PROBLEM TO WORK ON: Below are entries. Pull out all lines containing "Python".

DATASET RECORDS:
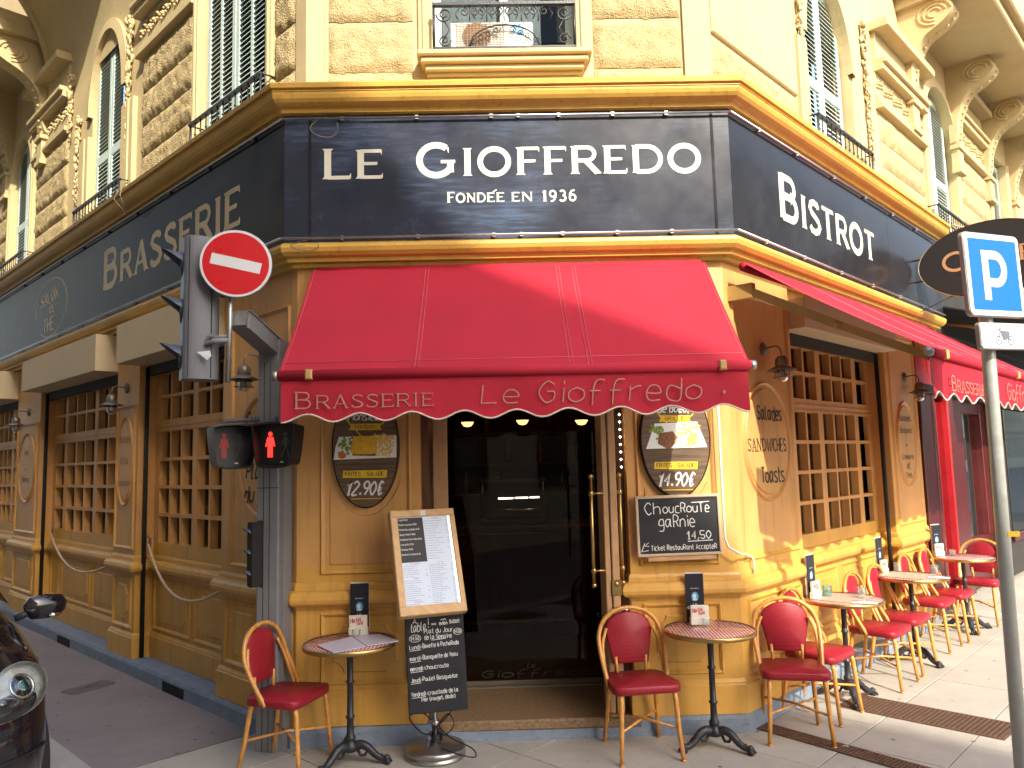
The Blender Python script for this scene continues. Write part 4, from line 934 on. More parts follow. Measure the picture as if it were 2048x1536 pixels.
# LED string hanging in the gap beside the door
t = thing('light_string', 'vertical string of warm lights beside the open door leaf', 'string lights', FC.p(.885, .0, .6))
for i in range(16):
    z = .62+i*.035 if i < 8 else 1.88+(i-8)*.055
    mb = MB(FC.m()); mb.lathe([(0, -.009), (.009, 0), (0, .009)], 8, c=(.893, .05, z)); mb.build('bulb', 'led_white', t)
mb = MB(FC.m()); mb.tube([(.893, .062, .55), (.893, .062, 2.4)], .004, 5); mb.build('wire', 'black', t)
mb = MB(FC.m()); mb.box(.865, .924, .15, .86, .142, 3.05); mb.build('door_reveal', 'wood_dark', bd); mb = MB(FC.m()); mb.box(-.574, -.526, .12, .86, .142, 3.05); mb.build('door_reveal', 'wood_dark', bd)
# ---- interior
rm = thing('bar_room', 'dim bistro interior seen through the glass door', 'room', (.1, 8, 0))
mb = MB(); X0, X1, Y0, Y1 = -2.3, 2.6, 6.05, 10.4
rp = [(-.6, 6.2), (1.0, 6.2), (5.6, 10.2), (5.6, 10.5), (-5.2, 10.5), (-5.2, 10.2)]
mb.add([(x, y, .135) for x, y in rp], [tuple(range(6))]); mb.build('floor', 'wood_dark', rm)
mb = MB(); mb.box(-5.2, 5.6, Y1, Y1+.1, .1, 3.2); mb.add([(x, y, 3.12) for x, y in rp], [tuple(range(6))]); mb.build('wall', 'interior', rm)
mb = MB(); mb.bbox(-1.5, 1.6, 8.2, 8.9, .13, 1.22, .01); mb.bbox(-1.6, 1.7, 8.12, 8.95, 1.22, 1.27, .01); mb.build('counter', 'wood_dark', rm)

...

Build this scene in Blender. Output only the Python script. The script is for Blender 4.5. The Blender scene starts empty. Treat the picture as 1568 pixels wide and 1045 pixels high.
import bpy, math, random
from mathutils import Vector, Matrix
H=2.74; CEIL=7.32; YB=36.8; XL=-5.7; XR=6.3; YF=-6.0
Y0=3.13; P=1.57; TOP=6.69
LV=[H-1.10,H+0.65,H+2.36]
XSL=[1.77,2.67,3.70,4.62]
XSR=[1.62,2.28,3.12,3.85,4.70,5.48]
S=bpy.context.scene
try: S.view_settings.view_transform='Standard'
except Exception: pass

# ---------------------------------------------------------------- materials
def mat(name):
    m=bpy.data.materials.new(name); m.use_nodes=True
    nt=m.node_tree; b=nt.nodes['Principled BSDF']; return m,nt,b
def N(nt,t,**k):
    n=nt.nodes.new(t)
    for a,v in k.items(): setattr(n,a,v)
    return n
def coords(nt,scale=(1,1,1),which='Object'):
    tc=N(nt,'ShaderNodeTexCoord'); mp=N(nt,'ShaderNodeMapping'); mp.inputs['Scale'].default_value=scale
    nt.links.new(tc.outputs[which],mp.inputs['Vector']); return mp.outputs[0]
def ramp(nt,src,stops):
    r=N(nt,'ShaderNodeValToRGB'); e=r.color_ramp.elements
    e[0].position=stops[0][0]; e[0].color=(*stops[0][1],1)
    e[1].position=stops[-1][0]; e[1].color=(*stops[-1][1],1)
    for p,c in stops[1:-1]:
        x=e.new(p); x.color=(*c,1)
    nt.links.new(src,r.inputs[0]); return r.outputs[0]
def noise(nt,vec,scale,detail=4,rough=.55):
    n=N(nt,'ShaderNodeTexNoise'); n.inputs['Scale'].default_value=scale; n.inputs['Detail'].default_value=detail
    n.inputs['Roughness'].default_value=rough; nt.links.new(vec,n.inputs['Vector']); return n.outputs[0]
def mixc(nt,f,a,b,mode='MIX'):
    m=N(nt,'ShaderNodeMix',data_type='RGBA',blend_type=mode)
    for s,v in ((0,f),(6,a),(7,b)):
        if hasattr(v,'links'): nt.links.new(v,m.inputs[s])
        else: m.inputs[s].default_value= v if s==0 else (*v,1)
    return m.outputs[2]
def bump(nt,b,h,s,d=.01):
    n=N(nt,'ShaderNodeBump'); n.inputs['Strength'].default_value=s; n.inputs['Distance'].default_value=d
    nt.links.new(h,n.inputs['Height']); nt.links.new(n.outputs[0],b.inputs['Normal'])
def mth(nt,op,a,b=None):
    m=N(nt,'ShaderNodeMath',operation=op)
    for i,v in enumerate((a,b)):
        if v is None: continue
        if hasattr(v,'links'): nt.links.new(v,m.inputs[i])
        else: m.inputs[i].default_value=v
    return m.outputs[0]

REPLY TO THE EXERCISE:
The Blender Python script for this scene continues. Write part 4, from line 934 on. More parts follow. Measure the picture as if it were 2048x1536 pixels.
Build this scene in Blender. Output only the Python script. The script is for Blender 4.5. The Blender scene starts empty. Treat the picture as 1568 pixels wide and 1045 pixels high.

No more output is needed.